** begin Provided material **

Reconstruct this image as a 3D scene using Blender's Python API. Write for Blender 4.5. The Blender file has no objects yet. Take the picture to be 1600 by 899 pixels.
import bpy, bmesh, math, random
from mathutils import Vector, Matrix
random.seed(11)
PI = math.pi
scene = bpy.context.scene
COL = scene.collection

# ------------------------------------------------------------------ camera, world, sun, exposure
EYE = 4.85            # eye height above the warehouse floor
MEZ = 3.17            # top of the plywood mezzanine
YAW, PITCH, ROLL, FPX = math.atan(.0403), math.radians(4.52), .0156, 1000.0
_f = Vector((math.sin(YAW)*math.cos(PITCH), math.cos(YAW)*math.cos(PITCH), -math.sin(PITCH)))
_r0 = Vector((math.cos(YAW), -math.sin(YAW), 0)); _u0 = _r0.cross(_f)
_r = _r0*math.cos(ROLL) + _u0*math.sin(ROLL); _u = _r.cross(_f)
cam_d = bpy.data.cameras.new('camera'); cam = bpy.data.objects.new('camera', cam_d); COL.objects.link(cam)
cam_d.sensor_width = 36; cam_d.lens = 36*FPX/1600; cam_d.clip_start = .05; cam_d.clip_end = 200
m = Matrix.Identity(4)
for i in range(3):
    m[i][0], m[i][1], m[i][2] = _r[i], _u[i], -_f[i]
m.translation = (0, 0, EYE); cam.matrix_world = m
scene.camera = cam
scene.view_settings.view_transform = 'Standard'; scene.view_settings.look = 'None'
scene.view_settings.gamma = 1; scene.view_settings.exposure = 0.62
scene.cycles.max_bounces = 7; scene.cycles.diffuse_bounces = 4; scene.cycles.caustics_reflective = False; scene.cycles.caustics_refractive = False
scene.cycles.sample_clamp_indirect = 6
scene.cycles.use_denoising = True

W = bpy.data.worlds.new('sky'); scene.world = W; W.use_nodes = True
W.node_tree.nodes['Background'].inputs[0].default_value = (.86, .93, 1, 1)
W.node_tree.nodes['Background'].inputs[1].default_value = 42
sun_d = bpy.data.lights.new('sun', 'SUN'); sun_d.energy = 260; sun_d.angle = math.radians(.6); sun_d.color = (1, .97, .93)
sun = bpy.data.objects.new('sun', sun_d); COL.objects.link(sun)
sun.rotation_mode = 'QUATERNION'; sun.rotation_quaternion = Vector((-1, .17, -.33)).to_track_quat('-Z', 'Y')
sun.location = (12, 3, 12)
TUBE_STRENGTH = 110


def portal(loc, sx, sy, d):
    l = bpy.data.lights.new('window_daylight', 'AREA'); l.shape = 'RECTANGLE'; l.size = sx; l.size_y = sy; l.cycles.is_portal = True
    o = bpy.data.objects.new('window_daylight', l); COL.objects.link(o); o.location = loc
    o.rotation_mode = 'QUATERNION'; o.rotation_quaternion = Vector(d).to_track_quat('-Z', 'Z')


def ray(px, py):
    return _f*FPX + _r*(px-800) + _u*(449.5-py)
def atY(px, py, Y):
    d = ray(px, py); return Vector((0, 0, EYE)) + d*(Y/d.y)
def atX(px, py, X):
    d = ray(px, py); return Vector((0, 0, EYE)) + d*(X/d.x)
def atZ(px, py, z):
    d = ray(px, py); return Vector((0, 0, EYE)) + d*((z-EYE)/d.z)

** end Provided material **

> The exercise:
Only lines with the string "objects" belong in your answer; copy each one.

> Solution to this task:
Reconstruct this image as a 3D scene using Blender's Python API. Write for Blender 4.5. The Blender file has no objects yet. Take the picture to be 1600 by 899 pixels.
cam_d = bpy.data.cameras.new('camera'); cam = bpy.data.objects.new('camera', cam_d); COL.objects.link(cam)
sun = bpy.data.objects.new('sun', sun_d); COL.objects.link(sun)
    o = bpy.data.objects.new('window_daylight', l); COL.objects.link(o); o.location = loc